All issues to do with orthogonalization, vertex tangent/bitangent regeneration, triangle winding orders.... that's 100% a tools issue. If your mesh and texture reaches the renderer with the same data as you baked with, the data in the mesh and the texture should be in sync and it should render correctly.
Tangent-space syncing is a tools issue, not a rendering issue.
Where you most commonly run into issues is when this data is changed somewhere in the pipeline between content creation and rendering. A great example is Unreal Engine, where every time you import a mesh into the editor it regenerates the vertex tangent/bitangent using the Mikk (MikkTspace) tangent space.
When it comes to baking, it's already been regenerated per-vertex because that's what Mikk does for normal maps (via cross product of the normal and tangent, inverted if the dot product of the "true" bitangent and generated bitangent is less than zero). In Unreal, this happens again per-pixel to create the final tangent basis for conversion. If you don't enable that option in xNormal, you don't get synced results. The mesh data can be retained exactly but it won't sync up without the rendering option.

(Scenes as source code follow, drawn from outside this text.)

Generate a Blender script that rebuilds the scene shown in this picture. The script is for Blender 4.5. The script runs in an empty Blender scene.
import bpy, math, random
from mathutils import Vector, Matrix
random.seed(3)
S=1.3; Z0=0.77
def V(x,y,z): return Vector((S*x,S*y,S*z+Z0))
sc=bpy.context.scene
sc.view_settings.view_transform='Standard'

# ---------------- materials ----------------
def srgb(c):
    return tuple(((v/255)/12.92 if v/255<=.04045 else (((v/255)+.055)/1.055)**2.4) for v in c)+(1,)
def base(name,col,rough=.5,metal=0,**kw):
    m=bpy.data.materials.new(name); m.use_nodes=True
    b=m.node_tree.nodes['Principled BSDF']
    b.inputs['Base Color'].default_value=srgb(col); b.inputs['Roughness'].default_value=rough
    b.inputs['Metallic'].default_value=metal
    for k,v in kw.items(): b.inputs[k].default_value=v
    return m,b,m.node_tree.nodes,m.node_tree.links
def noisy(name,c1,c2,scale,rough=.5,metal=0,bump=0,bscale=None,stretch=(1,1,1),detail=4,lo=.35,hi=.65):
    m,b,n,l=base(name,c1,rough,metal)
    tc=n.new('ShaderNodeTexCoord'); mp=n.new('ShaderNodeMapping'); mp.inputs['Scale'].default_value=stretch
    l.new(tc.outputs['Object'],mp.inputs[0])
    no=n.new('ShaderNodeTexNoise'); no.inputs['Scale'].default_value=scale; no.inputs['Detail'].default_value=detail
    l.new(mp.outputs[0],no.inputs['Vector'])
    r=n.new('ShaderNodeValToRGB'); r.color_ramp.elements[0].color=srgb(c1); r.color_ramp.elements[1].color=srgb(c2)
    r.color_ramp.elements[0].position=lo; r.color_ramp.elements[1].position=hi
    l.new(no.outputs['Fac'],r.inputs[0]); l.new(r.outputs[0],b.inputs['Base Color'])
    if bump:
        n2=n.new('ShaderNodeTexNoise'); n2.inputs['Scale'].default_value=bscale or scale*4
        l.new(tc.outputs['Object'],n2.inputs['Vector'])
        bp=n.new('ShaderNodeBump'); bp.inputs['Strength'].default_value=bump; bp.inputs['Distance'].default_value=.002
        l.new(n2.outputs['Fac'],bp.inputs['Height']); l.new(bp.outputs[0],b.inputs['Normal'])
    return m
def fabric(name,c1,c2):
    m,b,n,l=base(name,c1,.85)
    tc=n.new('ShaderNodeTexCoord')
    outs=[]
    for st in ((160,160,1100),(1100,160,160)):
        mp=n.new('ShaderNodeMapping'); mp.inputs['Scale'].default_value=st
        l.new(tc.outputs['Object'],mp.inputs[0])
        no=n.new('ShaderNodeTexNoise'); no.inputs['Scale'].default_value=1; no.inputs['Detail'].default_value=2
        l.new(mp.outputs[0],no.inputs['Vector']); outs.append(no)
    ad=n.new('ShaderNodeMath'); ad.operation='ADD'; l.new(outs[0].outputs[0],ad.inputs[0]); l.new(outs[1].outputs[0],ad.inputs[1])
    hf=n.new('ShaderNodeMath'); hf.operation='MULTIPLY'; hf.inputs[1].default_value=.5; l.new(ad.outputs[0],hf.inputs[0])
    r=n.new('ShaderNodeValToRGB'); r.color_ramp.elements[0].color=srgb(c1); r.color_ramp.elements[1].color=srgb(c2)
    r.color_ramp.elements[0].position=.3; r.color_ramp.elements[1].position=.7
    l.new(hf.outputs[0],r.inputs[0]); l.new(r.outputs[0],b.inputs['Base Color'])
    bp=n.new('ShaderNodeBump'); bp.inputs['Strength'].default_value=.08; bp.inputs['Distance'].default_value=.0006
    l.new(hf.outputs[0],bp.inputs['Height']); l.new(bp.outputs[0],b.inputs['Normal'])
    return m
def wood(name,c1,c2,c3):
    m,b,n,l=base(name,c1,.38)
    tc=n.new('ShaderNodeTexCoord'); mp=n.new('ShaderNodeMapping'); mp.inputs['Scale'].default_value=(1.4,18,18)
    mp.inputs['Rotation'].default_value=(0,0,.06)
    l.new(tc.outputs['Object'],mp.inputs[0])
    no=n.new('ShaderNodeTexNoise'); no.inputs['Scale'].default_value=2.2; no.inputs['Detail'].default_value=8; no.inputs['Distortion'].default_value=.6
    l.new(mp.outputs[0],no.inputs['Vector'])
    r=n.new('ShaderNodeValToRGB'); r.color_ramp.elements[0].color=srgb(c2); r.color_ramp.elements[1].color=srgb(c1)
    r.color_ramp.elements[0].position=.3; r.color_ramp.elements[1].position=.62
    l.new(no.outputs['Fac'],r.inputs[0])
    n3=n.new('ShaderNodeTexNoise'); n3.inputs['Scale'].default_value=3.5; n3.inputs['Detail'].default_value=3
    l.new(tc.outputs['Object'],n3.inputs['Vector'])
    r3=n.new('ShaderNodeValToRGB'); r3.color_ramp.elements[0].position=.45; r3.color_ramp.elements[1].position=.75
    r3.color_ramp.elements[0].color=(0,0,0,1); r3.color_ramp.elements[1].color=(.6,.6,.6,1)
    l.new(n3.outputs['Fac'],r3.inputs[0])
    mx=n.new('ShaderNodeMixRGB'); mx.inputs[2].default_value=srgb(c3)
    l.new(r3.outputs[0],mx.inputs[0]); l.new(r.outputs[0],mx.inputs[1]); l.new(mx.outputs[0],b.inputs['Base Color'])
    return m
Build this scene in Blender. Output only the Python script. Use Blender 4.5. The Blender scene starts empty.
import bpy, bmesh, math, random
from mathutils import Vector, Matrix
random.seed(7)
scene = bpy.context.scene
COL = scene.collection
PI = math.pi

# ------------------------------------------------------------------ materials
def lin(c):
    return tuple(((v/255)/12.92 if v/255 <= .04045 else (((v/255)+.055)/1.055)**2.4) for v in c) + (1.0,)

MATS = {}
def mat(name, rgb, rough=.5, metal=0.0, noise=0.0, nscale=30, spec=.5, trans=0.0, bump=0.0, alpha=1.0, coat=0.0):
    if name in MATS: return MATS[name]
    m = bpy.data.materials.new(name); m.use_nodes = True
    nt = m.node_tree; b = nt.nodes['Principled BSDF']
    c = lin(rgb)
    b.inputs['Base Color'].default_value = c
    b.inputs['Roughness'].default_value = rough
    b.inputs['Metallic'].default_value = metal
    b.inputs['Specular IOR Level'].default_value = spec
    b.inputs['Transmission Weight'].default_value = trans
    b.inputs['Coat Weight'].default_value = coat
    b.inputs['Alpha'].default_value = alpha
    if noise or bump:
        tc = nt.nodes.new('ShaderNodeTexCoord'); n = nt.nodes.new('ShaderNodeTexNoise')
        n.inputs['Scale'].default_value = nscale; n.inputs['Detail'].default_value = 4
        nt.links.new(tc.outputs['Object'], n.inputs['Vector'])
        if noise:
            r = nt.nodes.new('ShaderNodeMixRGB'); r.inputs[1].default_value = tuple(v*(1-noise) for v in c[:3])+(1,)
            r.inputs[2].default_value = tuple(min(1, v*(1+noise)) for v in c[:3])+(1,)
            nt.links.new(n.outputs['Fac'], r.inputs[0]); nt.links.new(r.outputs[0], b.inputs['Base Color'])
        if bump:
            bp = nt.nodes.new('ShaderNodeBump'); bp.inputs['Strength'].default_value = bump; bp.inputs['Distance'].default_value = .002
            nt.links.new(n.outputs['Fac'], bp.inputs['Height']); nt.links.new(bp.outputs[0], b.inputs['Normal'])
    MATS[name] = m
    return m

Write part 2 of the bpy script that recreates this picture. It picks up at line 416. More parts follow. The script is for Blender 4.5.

In versions of Unity prior to 5, that was done at the per-vertex level and the vectors were converted into tangent space per-vertex, then fed into the fragment shader. Which is why even synced normal maps look strange in forward rendering for Unity < 5. All the data is perfectly in sync, but the conversion methods don't line up at the renderer's end. In deferred rendering, this wasn't an issue as the tangent space conversion happened per-pixel.
Max and Maya re-normalize and reorthogonalize the interpolated vectors per-pixel - I don't think any game engine does this (although Marmoset does if you select the correct tangent basis option) so even if you've baked your normal maps in Max and the vectors get through untouched to the renderer, you're still not going to get synced results unless you do those extra steps.